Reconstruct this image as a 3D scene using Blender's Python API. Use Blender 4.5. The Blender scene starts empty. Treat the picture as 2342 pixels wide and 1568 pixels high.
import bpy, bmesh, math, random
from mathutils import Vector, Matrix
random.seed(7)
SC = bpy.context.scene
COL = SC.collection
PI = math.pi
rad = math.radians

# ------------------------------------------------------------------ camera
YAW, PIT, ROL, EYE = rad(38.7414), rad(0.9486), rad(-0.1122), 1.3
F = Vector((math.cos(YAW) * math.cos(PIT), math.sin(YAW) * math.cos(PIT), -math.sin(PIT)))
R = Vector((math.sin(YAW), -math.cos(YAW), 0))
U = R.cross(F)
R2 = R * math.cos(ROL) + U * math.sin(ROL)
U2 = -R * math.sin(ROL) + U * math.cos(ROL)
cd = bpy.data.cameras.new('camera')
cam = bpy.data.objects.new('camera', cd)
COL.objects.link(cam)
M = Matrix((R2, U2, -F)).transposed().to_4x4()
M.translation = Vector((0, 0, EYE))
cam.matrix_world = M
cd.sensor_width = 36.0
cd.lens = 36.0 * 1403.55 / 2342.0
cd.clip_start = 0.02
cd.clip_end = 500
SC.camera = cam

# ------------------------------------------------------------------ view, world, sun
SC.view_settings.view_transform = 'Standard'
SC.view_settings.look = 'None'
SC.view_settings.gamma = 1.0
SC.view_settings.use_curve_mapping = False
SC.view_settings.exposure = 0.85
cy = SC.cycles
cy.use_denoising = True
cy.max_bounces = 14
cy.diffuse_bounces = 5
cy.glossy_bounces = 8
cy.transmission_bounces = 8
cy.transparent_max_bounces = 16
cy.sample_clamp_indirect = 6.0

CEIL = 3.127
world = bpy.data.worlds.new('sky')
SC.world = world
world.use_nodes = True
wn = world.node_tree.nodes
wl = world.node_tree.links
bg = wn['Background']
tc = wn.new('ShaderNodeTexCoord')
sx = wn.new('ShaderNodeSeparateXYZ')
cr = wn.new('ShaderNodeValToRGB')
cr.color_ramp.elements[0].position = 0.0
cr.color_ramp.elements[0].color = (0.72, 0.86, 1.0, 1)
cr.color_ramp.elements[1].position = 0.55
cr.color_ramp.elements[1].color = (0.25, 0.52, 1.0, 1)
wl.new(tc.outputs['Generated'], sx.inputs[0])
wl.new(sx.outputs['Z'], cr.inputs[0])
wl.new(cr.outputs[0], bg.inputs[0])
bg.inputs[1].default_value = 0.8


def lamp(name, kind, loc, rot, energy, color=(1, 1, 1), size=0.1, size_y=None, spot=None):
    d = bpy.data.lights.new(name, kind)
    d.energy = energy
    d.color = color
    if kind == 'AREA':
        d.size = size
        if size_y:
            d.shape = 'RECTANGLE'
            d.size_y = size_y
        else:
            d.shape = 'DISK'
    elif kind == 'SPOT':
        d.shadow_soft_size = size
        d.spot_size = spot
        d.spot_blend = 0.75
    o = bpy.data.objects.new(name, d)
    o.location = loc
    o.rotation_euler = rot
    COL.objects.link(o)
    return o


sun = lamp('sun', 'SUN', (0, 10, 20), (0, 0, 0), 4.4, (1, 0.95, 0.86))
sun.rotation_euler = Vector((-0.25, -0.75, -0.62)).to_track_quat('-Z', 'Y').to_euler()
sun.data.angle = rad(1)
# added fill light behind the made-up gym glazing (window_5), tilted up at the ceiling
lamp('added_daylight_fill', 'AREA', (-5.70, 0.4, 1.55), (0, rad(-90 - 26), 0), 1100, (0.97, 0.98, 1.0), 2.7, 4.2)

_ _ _

▸ **Short problem**
Only the lines from the opening of the material through the line with "rad = math.radians" should be echoed, exactly as written.

▸ **Result**
Reconstruct this image as a 3D scene using Blender's Python API. Use Blender 4.5. The Blender scene starts empty. Treat the picture as 2342 pixels wide and 1568 pixels high.
import bpy, bmesh, math, random
from mathutils import Vector, Matrix
random.seed(7)
SC = bpy.context.scene
COL = SC.collection
PI = math.pi
rad = math.radians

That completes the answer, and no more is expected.